The second and clearly most significant role that al-Awlaki plays for AQAP is that of the group’s foremost preacher to English-speaking Muslims. Starting in 2008, al-Wahayshi and the AQAP leadership made a strategic decision to encourage radicalized Muslims living in the West to adopt a leaderless-resistance form of jihadist militancy. This operational model meant instructing radicalized Muslims to conduct simple attacks using readily available means where they live, instead of traveling to places like Yemen or Pakistan to obtain training. This appeal was evidenced not only in the group’s online Arabic-language magazine Sada al-Malahem but also in the founding of the group’s English-language online magazine Inspire.

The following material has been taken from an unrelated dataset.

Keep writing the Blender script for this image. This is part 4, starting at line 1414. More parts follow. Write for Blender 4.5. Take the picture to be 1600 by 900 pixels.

Because of counterterrorism measures undertaken in the West, it has become more difficult for terrorist operatives from the al Qaeda core and franchise groups like AQAP to travel to the United States or Europe to conduct terrorist attacks. This is the reason that AQAP (and later the al Qaeda core) chose to focus on recruiting and equipping grassroots operatives. These efforts have paid dividends in attacks like the Fort Hood shooting, which killed more Americans than any attack conducted by the AQAP itself. So, while al-Awlaki’s role in reaching out to the English-speaking Muslim world may not seem all that significant as far as AQAP’s internal operations are concerned, it allows the group to project power into the heart of the West, and it is a critical component of the group’s effort to take the fight to their enemy’s homeland. Al-Awlaki is important, just not in the way many in the press are portraying him to be.